SHORT PROBLEM. Retype only what runs from the beginning of the data through the line with "so.location = (-60, 10, 60)"; please omit the pictures and keep every line exact.
[start of PROVIDED DATA]
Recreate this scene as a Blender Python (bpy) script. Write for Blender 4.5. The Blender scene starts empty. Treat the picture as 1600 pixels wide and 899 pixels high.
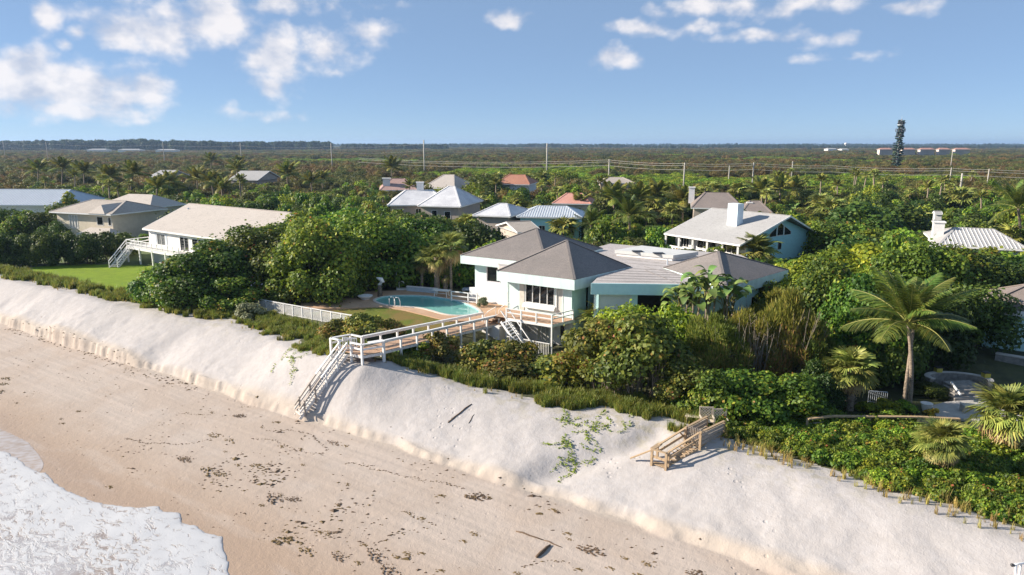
import bpy, math, random
import numpy as np
from mathutils import Vector, Matrix
random.seed(7)
R = math.radians
scene = bpy.context.scene
COL = scene.collection

# ------------------------------------------------------------------ camera
PITCH = math.atan((449.5-225)/1067.0); CAMZ = 16.3; FPX = 1067.0
cam = bpy.data.cameras.new("camera"); cam.lens = 24.0; cam.sensor_width = 36.0
cam.clip_start = 0.5; cam.clip_end = 60000
co = bpy.data.objects.new("camera", cam); COL.objects.link(co)
co.location = (0, 0, CAMZ); co.rotation_euler = (R(90)-PITCH, 0, 0)
scene.camera = co
scene.view_settings.view_transform = 'Standard'; scene.view_settings.look = 'None'
scene.view_settings.exposure = 1.08; scene.view_settings.gamma = 1.0
scene.cycles.max_bounces = 6; scene.cycles.diffuse_bounces = 3; scene.cycles.transparent_max_bounces = 8
scene.cycles.volume_bounces = 0
# ------------------------------------------------------------------ light
SUN_EL, SUN_ROT = R(25), R(-86)          # sun low on the left, a little beyond the picture plane
sd = Vector((math.sin(SUN_ROT)*math.cos(SUN_EL), math.cos(SUN_ROT)*math.cos(SUN_EL), math.sin(SUN_EL)))
sl = bpy.data.lights.new("sun", 'SUN'); sl.energy = 4.6; sl.angle = R(0.5); sl.color = (1.0, 0.90, 0.77)
so = bpy.data.objects.new("sun", sl); COL.objects.link(so); so.rotation_euler = sd.to_track_quat('Z', 'Y').to_euler()
so.location = (-60, 10, 60)

def cpx(x, y):
    a = (x-800)/FPX; b = (449.5-y)/FPX; c, s = math.cos(PITCH), math.sin(PITCH)
    return (a, c+b*s, -s+b*c)
def P(x, y, z):                            # point at height z seen at photo pixel (x, y)
    d = cpx(x, y); t = (z-CAMZ)/d[2]; return Vector((d[0]*t, d[1]*t, z))
def PY(x, y, Y):
    d = cpx(x, y); t = Y/d[1]; return Vector((d[0]*t, Y, CAMZ+d[2]*t))
def PX(q):
    c, s = math.cos(PITCH), math.sin(PITCH); z = q[2]-CAMZ
    dep = q[1]*c-z*s; up = q[1]*s+z*c
    return (800+FPX*q[0]/dep, 449.5-FPX*up/dep, dep)

world = bpy.data.worlds.new("World"); scene.world = world; world.use_nodes = True
def build_world():
    nt = world.node_tree; N = nt.nodes; L = nt.links; N.clear()
    def math_(op, a, b=None, c=None):
        n = N.new('ShaderNodeMath'); n.operation = op
        for i, v in enumerate((a, b, c)):
            if v is None: continue
            if isinstance(v, (int, float)): n.inputs[i].default_value = v
            else: L.new(v, n.inputs[i])
        return n.outputs[0]
    sky = N.new('ShaderNodeTexSky'); sky.sky_type = 'NISHITA'; sky.sun_disc = False
    sky.sun_elevation = SUN_EL; sky.sun_rotation = SUN_ROT; sky.altitude = 0
    sky.air_density = 0.5; sky.dust_density = 0.0; sky.ozone_density = 3.2
    tc = N.new('ShaderNodeTexCoord'); sep = N.new('ShaderNodeSeparateXYZ'); L.new(tc.outputs['Generated'], sep.inputs[0])
    az = math_('ARCTAN2', sep.outputs[0], sep.outputs[1]); el = math_('ARCSINE', sep.outputs[2])
    cmb = N.new('ShaderNodeCombineXYZ'); L.new(az, cmb.inputs[0]); L.new(el, cmb.inputs[1])
    q = cmb.outputs[0]
    # warp the coordinates so that the banks have ragged outlines
    def noise(scale, detail, vec, rough=0.55, off=(0, 0, 0), sc=(1, 1, 1), col=False):
        m = N.new('ShaderNodeMapping'); m.inputs['Location'].default_value = off; m.inputs['Scale'].default_value = sc
        L.new(vec, m.inputs['Vector'])
        n = N.new('ShaderNodeTexNoise'); n.inputs['Scale'].default_value = scale; n.inputs['Detail'].default_value = detail
        n.inputs['Roughness'].default_value = rough; L.new(m.outputs[0], n.inputs['Vector'])
        return n.outputs['Color'] if col else n.outputs['Fac']
    clouds = [(65, 18, 26, 26, 1), (190, 45, 70, 30, 1), (260, 42, 90, 40, 1.1), (345, 22, 75, 42, 1.1), (450, 8, 80, 20, 1), (425, 88, 48, 48, 1.15),
              (418, 122, 30, 18, 1), (500, 85, 60, 32, .95), (585, 55, 45, 18, .9), (122, 48, 20, 14, .8), (102, 65, 14, 10, .8),
              (45, 100, 52, 30, 1.15), (40, 138, 90, 48, 1.2), (140, 138, 120, 44, 1.2), (235, 128, 46, 34, 1.1), (120, 168, 150, 20, .95), (400, 174, 90, 12, .62),
              (516, 113, 24, 8, .8), (793, 26, 34, 18, 1), (952, 96, 46, 17, 1), (1005, 42, 55, 14, .95), (1090, 46, 60, 10, .7), (1180, 62, 100, 11, .75), (1300, 65, 40, 12, .55),
              (1125, 10, 90, 18, .8), (1240, 14, 120, 18, .8), (1420, 6, 45, 12, .75), (1325, 96, 70, 9, .45), (530, 22, 20, 14, .6), (600, 10, 40, 8, .5), (1038, 14, 30, 14, .6)]
    best = None
    wn = noise(9.0, 4, q, .6, col=True)
    wv = N.new('ShaderNodeVectorMath'); wv.operation = 'SUBTRACT'; L.new(wn, wv.inputs[0]); wv.inputs[1].default_value = (.5, .5, .5)
    ws = N.new('ShaderNodeVectorMath'); ws.operation = 'SCALE'; L.new(wv.outputs[0], ws.inputs[0]); ws.inputs['Scale'].default_value = .06
    wa = N.new('ShaderNodeVectorMath'); wa.operation = 'ADD'; L.new(q, wa.inputs[0]); L.new(ws.outputs[0], wa.inputs[1])
    for (x, y, rx, ry, st) in clouds:
        d = Vector(cpx(x, y)).normalized(); a0, e0 = math.atan2(d.x, d.y), math.asin(d.z)
        rx, ry = rx*1.25/FPX*math.cos(a0)**1.5, ry*1.3/FPX*math.cos(a0)
        m = N.new('ShaderNodeMapping'); m.vector_type = 'TEXTURE'; m.inputs['Location'].default_value = (a0, e0, 0)
        m.inputs['Scale'].default_value = (rx, ry, 1); L.new(wa.outputs[0], m.inputs['Vector'])
        ln = N.new('ShaderNodeVectorMath'); ln.operation = 'LENGTH'; L.new(m.outputs[0], ln.inputs[0])
        v = math_('MULTIPLY_ADD', ln.outputs['Value'], -st, st)
        best = v if best is None else math_('MAXIMUM', best, v)
    # the same fair-weather clouds go on round the rest of the sky
    far = noise(4.2, 3, q, .5, off=(3, 1, 0), sc=(1, 2.0, 1))
    far = math_('MULTIPLY_ADD', far, 3.2, -1.9)
    outside = N.new('ShaderNodeMapRange'); outside.interpolation_type = 'SMOOTHSTEP'
    L.new(math_('ABSOLUTE', az), outside.inputs[0]); outside.inputs[1].default_value = .68; outside.inputs[2].default_value = .85
    up = N.new('ShaderNodeMapRange'); up.interpolation_type = 'SMOOTHSTEP'; L.new(el, up.inputs[0]); up.inputs[1].default_value = .21; up.inputs[2].default_value = .30
    wide = math_('MAXIMUM', outside.outputs[0], up.outputs[0])
    above = N.new('ShaderNodeMapRange'); L.new(el, above.inputs[0]); above.inputs[1].default_value = .02; above.inputs[2].default_value = .06
    vis = math_('MULTIPLY', wide, above.outputs[0]); far = math_('ADD', math_('MULTIPLY', far, vis), math_('SUBTRACT', vis, 1.0))
    best = math_('MAXIMUM', best, far)
    n1 = noise(22, 6, q, .52, sc=(1, 1.35, 1)); n2 = noise(22, 6, q, .52, off=(.022, -.024, 0), sc=(1, 1.35, 1))
    dens = math_('ADD', best, math_('MULTIPLY_ADD', n1, 1.9, -1.0))
    al = N.new('ShaderNodeMapRange'); al.interpolation_type = 'SMOOTHSTEP'; L.new(dens, al.inputs[0])
    al.inputs[1].default_value = .04; al.inputs[2].default_value = .85
    alpha = math_('MULTIPLY', al.outputs[0], .86)
    lit = math_('MULTIPLY_ADD', math_('SUBTRACT', n1, n2), 2.8, .62)
    core = N.new('ShaderNodeMapRange'); L.new(best, core.inputs[0]); core.inputs[1].default_value = .55; core.inputs[2].default_value = 1.0
    lit = math_('SUBTRACT', lit, math_('MULTIPLY', core.outputs[0], .10))
    cc = N.new('ShaderNodeMix'); cc.data_type = 'RGBA'; cc.clamp_factor = True; L.new(lit, cc.inputs['Factor'])
    cc.inputs[6].default_value = (5.5, 5.9, 7.0, 1); cc.inputs[7].default_value = (9.6, 9.1, 9.0, 1)
    # haze veil: one even blue mixed over the whole sky, lifting ambient fill
    veil = N.new('ShaderNodeMix'); veil.data_type = 'RGBA'; veil.inputs['Factor'].default_value = .5; L.new(sky.outputs[0], veil.inputs[6]); veil.inputs[7].default_value = (3.7, 5.5, 8.1, 1)
    mx = N.new('ShaderNodeMix'); mx.data_type = 'RGBA'; L.new(alpha, mx.inputs['Factor']); L.new(veil.outputs[2], mx.inputs[6]); L.new(cc.outputs[2], mx.inputs[7])
    bg = N.new('ShaderNodeBackground'); bg.inputs['Strength'].default_value = 0.0515
    L.new(mx.outputs[2], bg.inputs['Color'])
    out = N.new('ShaderNodeOutputWorld'); L.new(bg.outputs[0], out.inputs['Surface'])
build_world()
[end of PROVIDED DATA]
RIGHT ANSWER.
Recreate this scene as a Blender Python (bpy) script. Write for Blender 4.5. The Blender scene starts empty. Treat the picture as 1600 pixels wide and 899 pixels high.
import bpy, math, random
import numpy as np
from mathutils import Vector, Matrix
random.seed(7)
R = math.radians
scene = bpy.context.scene
COL = scene.collection

# ------------------------------------------------------------------ camera
PITCH = math.atan((449.5-225)/1067.0); CAMZ = 16.3; FPX = 1067.0
cam = bpy.data.cameras.new("camera"); cam.lens = 24.0; cam.sensor_width = 36.0
cam.clip_start = 0.5; cam.clip_end = 60000
co = bpy.data.objects.new("camera", cam); COL.objects.link(co)
co.location = (0, 0, CAMZ); co.rotation_euler = (R(90)-PITCH, 0, 0)
scene.camera = co
scene.view_settings.view_transform = 'Standard'; scene.view_settings.look = 'None'
scene.view_settings.exposure = 1.08; scene.view_settings.gamma = 1.0
scene.cycles.max_bounces = 6; scene.cycles.diffuse_bounces = 3; scene.cycles.transparent_max_bounces = 8
scene.cycles.volume_bounces = 0
# ------------------------------------------------------------------ light
SUN_EL, SUN_ROT = R(25), R(-86)          # sun low on the left, a little beyond the picture plane
sd = Vector((math.sin(SUN_ROT)*math.cos(SUN_EL), math.cos(SUN_ROT)*math.cos(SUN_EL), math.sin(SUN_EL)))
sl = bpy.data.lights.new("sun", 'SUN'); sl.energy = 4.6; sl.angle = R(0.5); sl.color = (1.0, 0.90, 0.77)
so = bpy.data.objects.new("sun", sl); COL.objects.link(so); so.rotation_euler = sd.to_track_quat('Z', 'Y').to_euler()
so.location = (-60, 10, 60)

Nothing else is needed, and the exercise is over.